Sein Gegenüber Xabi Alonso feierte nicht nur als Spieler große Erfolge. Mit dem Spanier liefen die Leverkusener dem FC Bayern München den Rang ab und standen in der Europa League im Finale.
Lijnders fand nur lobende Worte für den Bayer-Coach: "Ich war zehn Jahre lang in Liverpool, daher habe ich jetzt großen Respekt vor ihm. Er (Alonso) war ein Meister für diesen Klub und für das, was er bei Sociedad und jetzt bei Leverkusen geleistet hat – besonders, wenn man sich anschaut, wo die Mannschaft stand, bevor er kam, und wie er sie vorangebracht hat. Aber vor allem beeindruckt mich die Art und Weise, wie er spielen lässt und das Team weiterentwickelt. Ein großes Kompliment, großer Respekt – und das nicht nur für Xabi als Spieler, sondern auch als Trainer."
Das Ziel der Leverkusener, die in der vergangenen Saison als erstes Team der Ligageschichte ungeschlagen Meister geworden sind und 51 Pflichtspiele in Serie ohne Niederlage blieben, ist klar definiert. "Die nächsten beiden Heimspiele gegen Salzburg und Inter sind der Schlüssel, um in die ersten Acht zu kommen", betonte Alonso mit Blick auf den angepeilten Achtelfinal-Fixplatz.
Schlager vor Leverkusen-Duell genervt vom "Erklärbar"
Innerhalb der Salzburger Mannschaft sind die Nerven angespannt. Kapitän Alexander Schlager ließ am Samstag seinem Frust über die aktuelle Situation freien Lauf. "Mir geht es auf die Nerven, dass ich jedes Mal als Erklärbär auftreten muss. Aber das Leben geht weiter, wir müssen zusammenhalten", appellierte der Tormann nach der LASK-Pleite.

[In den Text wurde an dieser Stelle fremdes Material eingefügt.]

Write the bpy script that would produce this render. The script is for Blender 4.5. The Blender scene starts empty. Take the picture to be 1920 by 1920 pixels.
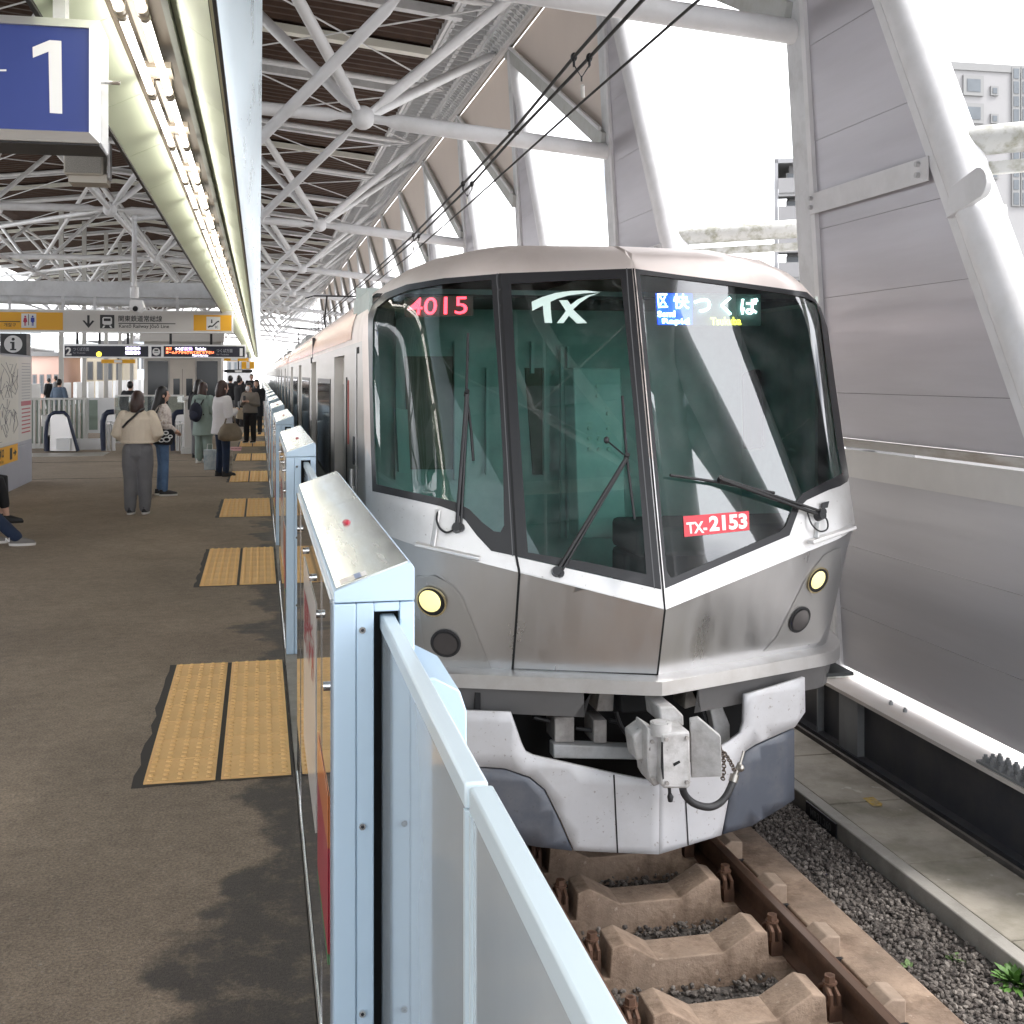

Dass der sportliche Sinkflug ausgerechnet gegen Bayer Leverkusen in dem ausverkauftem Stadion – 800 Salzbruger:innen werden erwartet – gestoppt werden soll, ist sehr unwahrscheinlich. Auch wenn die Ausgangslage schwierig erscheint, soll allein der Gedanke an eine internationale Bühne den Kampfgeist erwecken. Vor kurzem zeigte das Team bei Feyenoord Rotterdam, dass sie unter Druck liefern können. Diese aufkeimende Hoffnung auf einen Wendepunkt münzt sich in Optimismus um, dass Salzburg bald wieder auch andere Phasen durchleben wird.